◆ Task description ◆
All lines in which the word "scene" occurs are to be extracted.

◆ ◆ ◆ ◆

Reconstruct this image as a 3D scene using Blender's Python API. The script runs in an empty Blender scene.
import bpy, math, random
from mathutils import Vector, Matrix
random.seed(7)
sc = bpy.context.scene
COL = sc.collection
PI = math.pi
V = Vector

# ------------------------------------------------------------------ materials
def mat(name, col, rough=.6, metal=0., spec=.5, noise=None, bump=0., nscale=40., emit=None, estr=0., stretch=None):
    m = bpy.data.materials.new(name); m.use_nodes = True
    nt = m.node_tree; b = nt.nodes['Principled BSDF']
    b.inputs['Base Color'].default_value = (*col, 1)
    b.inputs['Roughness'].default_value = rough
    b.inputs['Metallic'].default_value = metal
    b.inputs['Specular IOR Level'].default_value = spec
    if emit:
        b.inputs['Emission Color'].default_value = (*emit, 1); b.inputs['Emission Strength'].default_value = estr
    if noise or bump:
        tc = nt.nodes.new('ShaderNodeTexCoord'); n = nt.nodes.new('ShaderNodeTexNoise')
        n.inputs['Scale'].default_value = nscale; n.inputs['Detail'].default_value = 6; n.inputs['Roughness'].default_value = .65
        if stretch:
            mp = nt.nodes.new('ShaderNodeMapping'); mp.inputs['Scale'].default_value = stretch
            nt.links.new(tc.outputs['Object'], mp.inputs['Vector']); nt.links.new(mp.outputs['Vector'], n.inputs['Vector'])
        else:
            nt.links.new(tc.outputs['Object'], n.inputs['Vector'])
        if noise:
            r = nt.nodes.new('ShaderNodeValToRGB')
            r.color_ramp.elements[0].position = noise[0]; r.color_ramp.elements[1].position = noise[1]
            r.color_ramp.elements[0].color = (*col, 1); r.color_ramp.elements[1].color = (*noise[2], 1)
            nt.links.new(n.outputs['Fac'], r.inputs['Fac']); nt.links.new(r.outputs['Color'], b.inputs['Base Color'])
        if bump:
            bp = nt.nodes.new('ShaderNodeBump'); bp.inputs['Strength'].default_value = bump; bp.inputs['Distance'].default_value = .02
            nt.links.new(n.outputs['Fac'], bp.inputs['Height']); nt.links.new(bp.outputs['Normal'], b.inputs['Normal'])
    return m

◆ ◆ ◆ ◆

◆ Exercise response ◆
Reconstruct this image as a 3D scene using Blender's Python API. The script runs in an empty Blender scene.
sc = bpy.context.scene